Resident Norman Roddy

It recently emerged that the new Mid and East Antrim Council has ring-fenced a sum of money to deliver a new burial ground at the site.

However, Mr Roddy says that local opposition to the proposal, first suggested in 2008, remains undimmed, with concerns over poor roads infrastructure, parking, public safety, litter, pollution and privacy.

He told the Times: “The entrance to the proposed cemetery is just 60m from the busy traffic junction of Killyglen Road, Upper Cairncastle Road and Ballycraigy Road. A funeral cortege turning into Brustin Brae Road, with just a small number of following vehicles coming to a stop at the entrance, will undoubtedly cause serious traffic disruption out on the other roads.

“Other mourners will have gathered outside the gates awaiting the hearse. During all of this, traffic on the road will be totally disrupted, creating a serious and dangerous situation.

“We have had a few little boy racers, you just need one coming round too quickly and there would be a pile-up and carnage.”

Mr Roddy says that residents have already experienced “serious problems” during occasional ceremonies at the nearby Presbyterian Hall and Methodist Church, and fears that the situation would become “intolerable” if the cemetery goes ahead.

He explained: “Despite the fact both (churches) have their own large car parks, even at Sunday service there will be several cars parked along the roadside, usually half-on the footpath.

“When a wedding or funeral service is in progress the numbers expand, with cars parked on the grass areas at the main traffic junction and right down to the Argyll Avenue turn-in.

“Some vehicles park directly across our driveways.
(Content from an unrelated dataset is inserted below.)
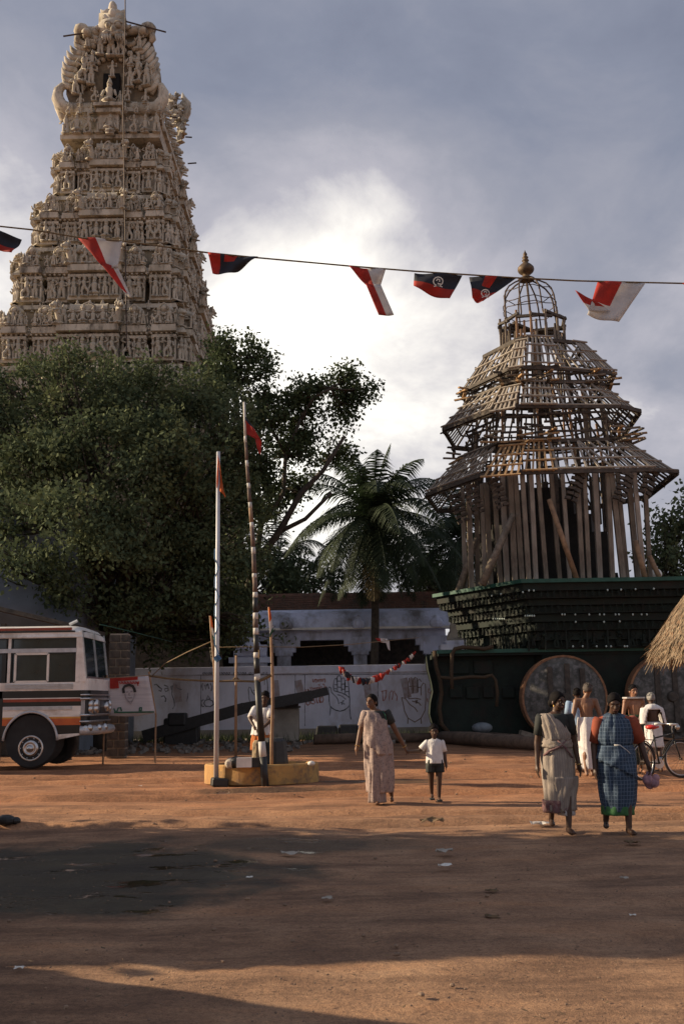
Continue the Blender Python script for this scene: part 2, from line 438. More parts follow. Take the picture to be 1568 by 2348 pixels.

“The result is blockage of the footpath to the point members of the public walking their dogs or pushing child buggies are forced to walk on the road, which has now been narrowed to a point only one vehicle can pass through.

“This puts the public in a very serious and potentially life-threatening situation as there is literally nowhere to go, especially when two or three cars meet head-on.
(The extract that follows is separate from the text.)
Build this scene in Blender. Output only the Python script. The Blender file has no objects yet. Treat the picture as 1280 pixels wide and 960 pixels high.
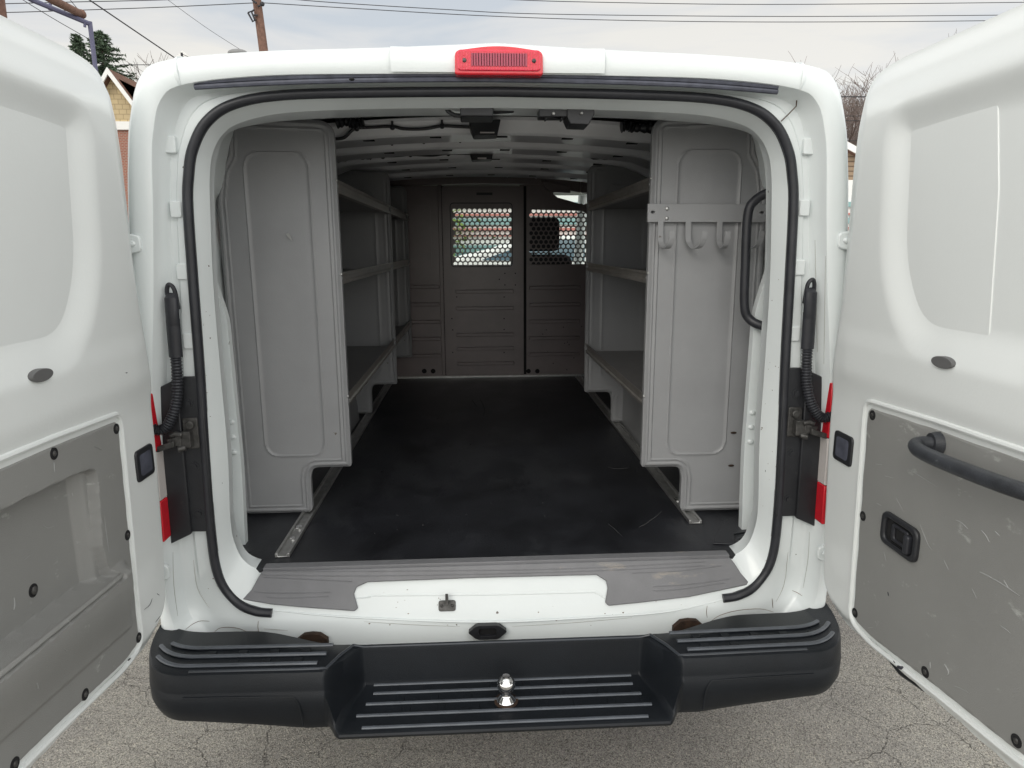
import bpy, bmesh, math, random
import numpy as np
from mathutils import Vector, Matrix
random.seed(7); np.random.seed(7)
sc = bpy.context.scene
col = sc.collection
R = math.radians
# ------------------------------------------------------------------ camera model (solved from the photograph)
CAM = np.array([-0.0678, -1.8833, 1.6636]); YAW, PITCH, ROLL = R(3.087), R(11.335), R(-.278); FPX = 858.6
def cam_axes():
    cy, sy = math.cos(YAW), math.sin(YAW)
    f = np.array([sy*math.cos(PITCH), cy*math.cos(PITCH), -math.sin(PITCH)])
    r = np.array([cy, -sy, 0]); u = np.cross(r, f)
    return r*math.cos(ROLL)+u*math.sin(ROLL), u*math.cos(ROLL)-r*math.sin(ROLL), f
CR, CU, CF = cam_axes()
def U(px, py, x=None, y=None, z=None):
    d = CF + CR*(px-640)/FPX + CU*(480-py)/FPX
    t = (x-CAM[0])/d[0] if x is not None else (y-CAM[1])/d[1] if y is not None else (z-CAM[2])/d[2]
    p = CAM+d*t
    return Vector((float(p[0]), float(p[1]), float(p[2])))
# ------------------------------------------------------------------ tagging
def tag(o, label=None, cat=None, group=None, kind=None):
    if label: o['label'] = label
    if cat: o['category'] = cat
    if group: o['group'] = group
    if kind: o['kind'] = kind
    return o
def empty(name, loc=(0,0,0), label=None, cat=None, group=None):
    o = bpy.data.objects.new(name, None); col.objects.link(o); o.location = loc
    o.empty_display_size = .1
    return tag(o, label, cat, group)
# ------------------------------------------------------------------ mesh builder
class MB:
    def __init__(s): s.v = []; s.f = []
    def add(s, vs, fs):
        n = len(s.v); s.v += [tuple(v) for v in vs]; s.f += [tuple(i+n for i in f) for f in fs]; return s
    def box(s, x0, x1, y0, y1, z0, z1):
        return s.add([(x0,y0,z0),(x1,y0,z0),(x1,y1,z0),(x0,y1,z0),(x0,y0,z1),(x1,y0,z1),(x1,y1,z1),(x0,y1,z1)],
                     [(0,3,2,1),(4,5,6,7),(0,1,5,4),(1,2,6,5),(2,3,7,6),(3,0,4,7)])
    def tube(s, path, r, seg=10, cap=True, flat=1.0):
        P = [Vector(p) for p in path]; n = len(P); vs = []; fs = []
        rr = r if isinstance(r, (list, tuple)) else [r]*n
        prev = None
        for i, p in enumerate(P):
            t = (P[min(i+1, n-1)]-P[max(i-1, 0)])
            if t.length < 1e-9: t = Vector((0,0,1))
            t.normalize()
            if prev is None:
                a = Vector((0,0,1)) if abs(t.z) < .9 else Vector((0,1,0))
                nrm = (a - t*a.dot(t)).normalized()
            else:
                nrm = (prev - t*prev.dot(t)).normalized()
            prev = nrm; b = t.cross(nrm)
            for k in range(seg):
                an = 2*math.pi*k/seg
                vs.append(p + (nrm*math.cos(an)*flat + b*math.sin(an))*rr[i])
        for i in range(n-1):
            for k in range(seg):
                k2 = (k+1) % seg
                fs.append((i*seg+k, i*seg+k2, (i+1)*seg+k2, (i+1)*seg+k))
        if cap:
            fs.append(tuple(range(seg))[::-1]); fs.append(tuple((n-1)*seg+k for k in range(seg)))
        return s.add(vs, fs)
    def prism(s, poly, m, w0, w1):
        n = len(poly)
        vs = [m(u, v, w0) for u, v in poly]+[m(u, v, w1) for u, v in poly]
        fs = [tuple(range(n))[::-1], tuple(range(n, 2*n))]+[(i, (i+1) % n, n+(i+1) % n, n+i) for i in range(n)]
        return s.add(vs, fs)
    def holed(s, outer, holes, m, w0, w1):
        bm = bmesh.new(); es = []
        loops = [outer]+holes
        for lp in loops:
            vs = [bm.verts.new((u, v, 0)) for u, v in lp]
            es += [bm.edges.new((vs[i], vs[(i+1) % len(vs)])) for i in range(len(vs))]
        bmesh.ops.triangle_fill(bm, use_beauty=True, edges=es)
        bm.verts.index_update()
        base = [(v.co.x, v.co.y) for v in bm.verts]; tri = [tuple(v.index for v in f.verts) for f in bm.faces]
        bm.free(); n = len(base)
        vs = [m(u, v, w0) for u, v in base]+[m(u, v, w1) for u, v in base]
        fs = [t[::-1] for t in tri]+[tuple(i+n for i in t) for t in tri]
        k = 0
        for lp in loops:
            L = len(lp)
            fs += [(k+i, k+(i+1) % L, n+k+(i+1) % L, n+k+i) for i in range(L)]; k += L
        return s.add(vs, fs)
    def sphere(s, c, r, seg=16, rings=10, sc3=(1,1,1)):
        vs = [(c[0], c[1], c[2]+r*sc3[2])]; fs = []
        for i in range(1, rings):
            a = math.pi*i/rings
            for k in range(seg):
                b = 2*math.pi*k/seg
                vs.append((c[0]+r*sc3[0]*math.sin(a)*math.cos(b), c[1]+r*sc3[1]*math.sin(a)*math.sin(b), c[2]+r*sc3[2]*math.cos(a)))
        vs.append((c[0], c[1], c[2]-r*sc3[2])); last = len(vs)-1
        for k in range(seg):
            fs.append((0, 1+k, 1+(k+1) % seg)); fs.append((last, last-seg+(k+1) % seg, last-seg+k))
        for i in range(rings-2):
            for k in range(seg):
                a = 1+i*seg+k; b = 1+i*seg+(k+1) % seg
                fs.append((a, a+seg, b+seg, b))
        return s.add(vs, fs)
    def grid(s, rows, close=False):
        n = len(rows[0]); vs = [p for r in rows for p in r]; fs = []
        for i in range(len(rows)-1):
            for k in range(n if close else n-1):
                fs.append((i*n+k, i*n+(k+1) % n, (i+1)*n+(k+1) % n, (i+1)*n+k))
        return s.add(vs, fs)
    def build(s, name, mat, parent=None, bev=0, seg=2, angle=40, smooth=True, recalc=True):
        me = bpy.data.meshes.new(name)
        me.from_pydata([tuple(map(float, v)) for v in s.v], [], s.f)
        if recalc:
            bm = bmesh.new(); bm.from_mesh(me)
            bmesh.ops.recalc_face_normals(bm, faces=bm.faces)
            bm.to_mesh(me); bm.free()
        me.materials.append(mat)
        if smooth:
            me.shade_smooth(); me.set_sharp_from_angle(angle=R(angle))
        o = bpy.data.objects.new(name, me); col.objects.link(o)
        if parent: o.parent = parent; o.matrix_parent_inverse = Matrix.Translation(-Vector(world_loc(parent)))
        if bev:
            b = o.modifiers.new('bevel', 'BEVEL'); b.width = bev; b.segments = seg; b.limit_method = 'ANGLE'; b.angle_limit = R(40)
            b.use_clamp_overlap = True
            b.harden_normals = False
        return o
def comps(mb):
    par = list(range(len(mb.v)))
    def find(a):
        while par[a] != a: par[a] = par[par[a]]; a = par[a]
        return a
    for f in mb.f:
        r0 = find(f[0])
        for k in f[1:]: par[find(k)] = r0
    out = {}
    for f in mb.f: out.setdefault(find(f[0]), []).append(f)
    res = []
    for fs in out.values():
        idx = {}; m = MB()
        for f in fs:
            for k in f:
                if k not in idx: idx[k] = len(m.v); m.v.append(mb.v[k])
        m.f = [tuple(idx[k] for k in f) for f in fs]; res.append(m)
    return res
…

“The church and church hall only host such events a few times a year, which is tolerable, but to be faced with it every day, sometimes two or three times, would be intolerable.

“In addition, the road is not gritted in winter and has a dip. I don’t believe it is in a suitable condition to be used by a hearse and large numbers of mourners.”

The resident also raised concerns over increased litter and carbon monoxide emissions as well as the impact on the water table from the development.

When the new burial site was first proposed in 2008, local residents signed a petition of objection, which was presented to Larne Borough Council.

However, Mr Roddy says that residents’ opinions have been ignored by elected representatives.

“No one from Larne Council, or from the new MEA supercouncil, has been in touch with us. They feel they can walk over the residents and ignore us. It’s frustrating that they haven’t contacted us. We feel that they are treating us almost with contempt,” he stated.

While Mr Roddy says he acknowledges the need for a new burial site within the Larne area, he believes that an alternative site further away from residential housing should be sought. He continued: “I don’t know of any other case where a cemetery has been developed beside residential properties.

“Residents will have people and mourners standing outside their doors several times a week, which is not conducive to living and is an invasion of their privacy. It will cause traffic problems both for Brustin Brae and Argyll Estate residents.

“When Craigyhill cemetery was originally opened a field to the back of the existing cemetery was designated for an extension, but that was dropped and they started looking at other locations. I believe they have also considered the old cemetery in Kilwaughter.

“No one can tell me there is not a field somewhere in Larne that is rural, suitable and wouldn’t cause disruption,” he concluded.

The NIEA confirmed that it has raised concerns regarding potential polluting impacts which the proposed development may have on groundwater quality.

A spokesperson for MEA Council commented: “Mid and East Antrim are aware of ongoing issues around long term cemetery provision within our Borough.

“We understand that significant work has been undertaken by Larne Borough Council to resolve outstanding issues from the original planning application for the provision of a new Cemetery in Larne.

“A full assessment of the current position will be undertaken by Mid and East Antrim, as part of the long term review of this service.”